The Movie Waffler New To DVD - OUT OF BLUE | The Movie Waffler

New To DVD - OUT OF BLUE

out of blue review
An ex-alcoholic veteran detective begins to piece together her own past while investigating the murder of a scientist.


Review by Eric Hillis

Directed by: Carol Morley

Starring: Patricia Clarkson, Jacki Weaver, Mamie Gummer, James Caan, Toby Jones, Jonathan Majors, Devyn A. Tyler


out of blue dvd

As with this year's other female led cop drama, Karyn Kusama's Destroyer, Carol Morley's Out of Blue proves once again that outdated genre tropes don't become any fresher by simply transferring them from their traditional male protagonists to female characters.

Also much like Kusama's film, Morley's features a hardened female detective, Patricia Clarkson's Mike Hoolihan, investigating a murder that somehow seems connected with her own past.

out of blue review


Hoolihan is charged with investigating the death of New Orleans scientist and socialite Jennifer Rockwell (Mamie Gummer), found with her face shot off at an observatory. The two main suspects are observatory manager Ian Strammi (Toby Jones) and Jennifer's boyfriend, college lecturer Duncan Reynolds (Jonathan Majors), but Hoolihan begins to suspect the dead woman's father, New Orleans gentry member Colonel Tom Rockwell (James Caan), may have something to do with his daughter's demise.

Out of Blue is adapted from Martin Amis's novel 'Night Train', a satire of police procedurals, but Morley dulls the satire to such an extent that rather than poking fun at the detective movie, it merely resembles a cliché ridden example of the genre.

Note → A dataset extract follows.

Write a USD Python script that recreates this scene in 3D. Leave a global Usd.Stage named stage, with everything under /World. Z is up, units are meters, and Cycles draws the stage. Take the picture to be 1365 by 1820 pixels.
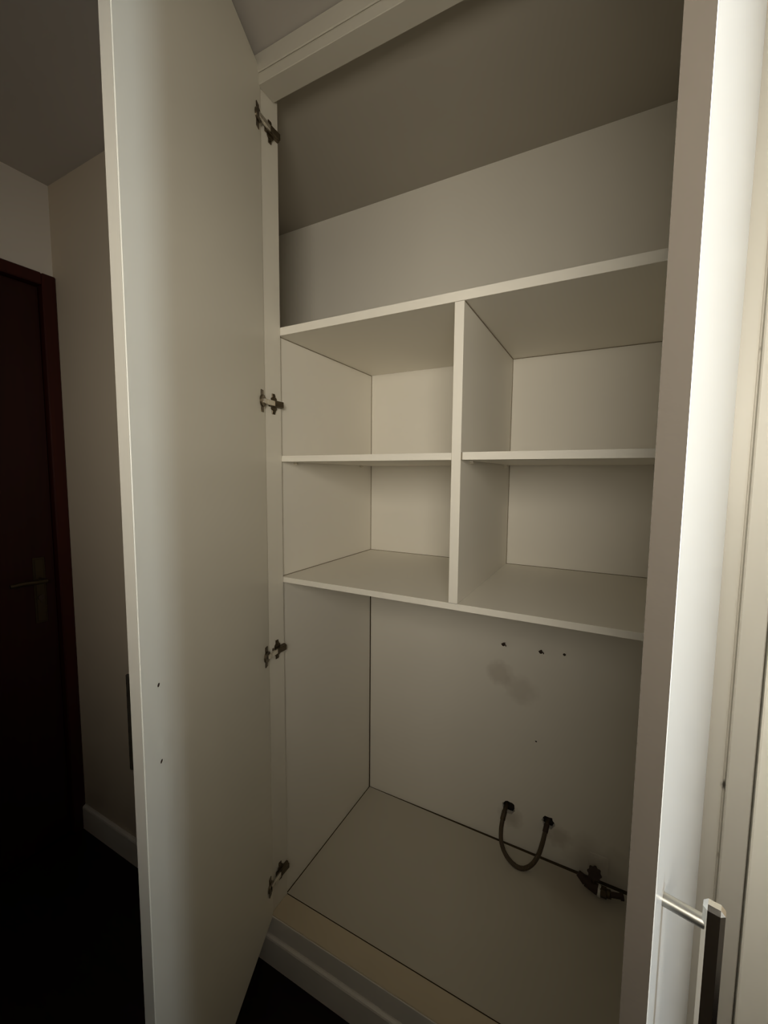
import math, random, numpy as np, trimesh, manifold3d as m3, usdkit
from pxr import Usd, UsdGeom, UsdLux, UsdShade, Gf, Sdf
random.seed(7); np.random.seed(7)
stage = Usd.Stage.CreateInMemory()
UsdGeom.SetStageUpAxis(stage, UsdGeom.Tokens.z); UsdGeom.SetStageMetersPerUnit(stage, 1.0)
UsdGeom.Xform.Define(stage, '/World'); UsdGeom.Scope.Define(stage, '/World/Looks')

# ------------------------------------------------------------------ camera, light, exposure
C = 1.565                                   # height of the lens above the room floor
F_PX, YAW, PITCH, ROLL = 746.73, 0.4907, 0.0871, 0.0082
EXPOSURE = 0.0
def to_world(a, b):                         # direction of an image-plane offset (a right, b up, 1 forward)
    r = a * math.cos(ROLL) - b * math.sin(ROLL); u = a * math.sin(ROLL) + b * math.cos(ROLL)
    d = math.cos(PITCH) + u * math.sin(PITCH); z = -math.sin(PITCH) + u * math.cos(PITCH)
    return np.array([r * math.cos(YAW) - d * math.sin(YAW), r * math.sin(YAW) + d * math.cos(YAW), z])
fwd = to_world(0, 0); right = to_world(1, 0) - fwd; up = to_world(0, 1) - fwd
cam = UsdGeom.Camera.Define(stage, '/World/camera')
M = Gf.Matrix4d(1); M.SetRow(0, Gf.Vec4d(*right, 0)); M.SetRow(1, Gf.Vec4d(*up, 0)); M.SetRow(2, Gf.Vec4d(*(-fwd), 0)); M.SetRow(3, Gf.Vec4d(0, 0, C, 1))
cam.AddTransformOp().Set(M)
cam.CreateHorizontalApertureAttr(36.0); cam.CreateVerticalApertureAttr(48.0); cam.CreateFocalLengthAttr(36.0 * F_PX / 1365)
cam.CreateClippingRangeAttr(Gf.Vec2f(0.01, 100)); cam.CreateExposureAttr(EXPOSURE)

def rect_light(name, centre, size, aim, power, color):
    l = UsdLux.RectLight.Define(stage, '/World/' + name)
    l.CreateWidthAttr(size[0]); l.CreateHeightAttr(size[1]); l.CreateIntensityAttr(power); l.CreateColorAttr(Gf.Vec3f(*color))
    z = -np.array(aim, float); z /= np.linalg.norm(z); x = np.cross([0, 0, 1.0], z); x /= np.linalg.norm(x); y = np.cross(z, x)
    m = Gf.Matrix4d(1); m.SetRow(0, Gf.Vec4d(*x, 0)); m.SetRow(1, Gf.Vec4d(*y, 0)); m.SetRow(2, Gf.Vec4d(*z, 0)); m.SetRow(3, Gf.Vec4d(*centre, 1))
    l.AddTransformOp().Set(m)
LIGHTS = [  # name, centre, (width, height), aim, power, colour: daylight outside the side window, added warm fill behind an unseen opening
    ('side_daylight', (1.425, 0.11, C - .06), (0.20, .90), (-1, 0, 0), 38.0, (0.85, 0.985, 1.10)),
    ('rear_lamplight', (0.20, -.556, C + .23), (.66, .56), (0, 1, 0), 24.0, (1.0, 0.925, 0.79)),
]
for L in LIGHTS: rect_light(*L)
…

Hoolihan is that ultimate cop movie stereotype, the alcoholic maverick, and the twist here is that her drinking has erased all memories of her life before joining the police academy. As the plot progresses, it becomes apparent that Hoolihan has a personal connection to the case she's investigating, if only she could recall her missing memories. But when the revelation is eventually made in Out of Blue's laughable climax, you'll find yourself wondering why Hoolihan didn't simply enter her name into Google.

out of blue review


This is but one of many departures from the source novel, most of which play as misjudged and often cringeworthy nods to other films. There's a subplot involving a local TV news reporter that resolves itself in the same manner as a recent Nicholas Sparks adaptation, and elsewhere Morley inserts thudding allusions to David Lynch (lights keep flickering in Hoolihan's presence and Jennifer is seen crooning in neon light ala Isabella Rossellini in Blue Velvet, but with none of Rossellini's dangerous seductive charm) and Orson Welles (one of the clues in Hoolihan's fractured memory is a snowglobe; ugh!).

The setting of New Orleans is itself something of a detective movie cliché, but Morley fails to exploit the visual appeal of what is arguably America's most aesthetically pleasing city. Visually, Out of Blue often falls somewhere between a Korean soap opera and an '80s porn, with sets that look so fragile you worry what might happen if an actor leans against a wall. The lighting is garish and the film suffers from ugly shot compositions (DP Conrad W. Hall's father, the late, great Conrad Hall must be turning in his grave). The usually reliable Clint Mansell provides a score that sounds like it was knocked off in a couple of hours with a cheap keyboard. If all this is done on purpose to evoke artifice, well I guess it works, but with Clarkson and her fellow cast members playing it so straight, any parodic elements are lost, as though Morley informed her crew she was making a satire but failed to clue in her cast.

out of blue review


Clarkson is one of our most under-appreciated stars, so it's nice to see her get a lead role. But even an actress as watchable as Clarkson can't save this lifeless science experiment gone wrong, and it doesn't help that her character overlooks obvious details in her investigation. The amount of time Clarkson spends looking confounded while male characters explain simple scientific theories to her - not to mention how she finally puts two and two together regarding her case, thanks to an offhand comment by a male colleague - will have many female viewers gritting their teeth.

Out of Blue would have been a lot shorter had Clarkson's Hoolihan conducted a simple google search. If you're thinking of seeing Morley's film, you might want to google it yourself so you know what you're getting into.

Out of Blue comes to UK DVD/blu-ray September 2nd.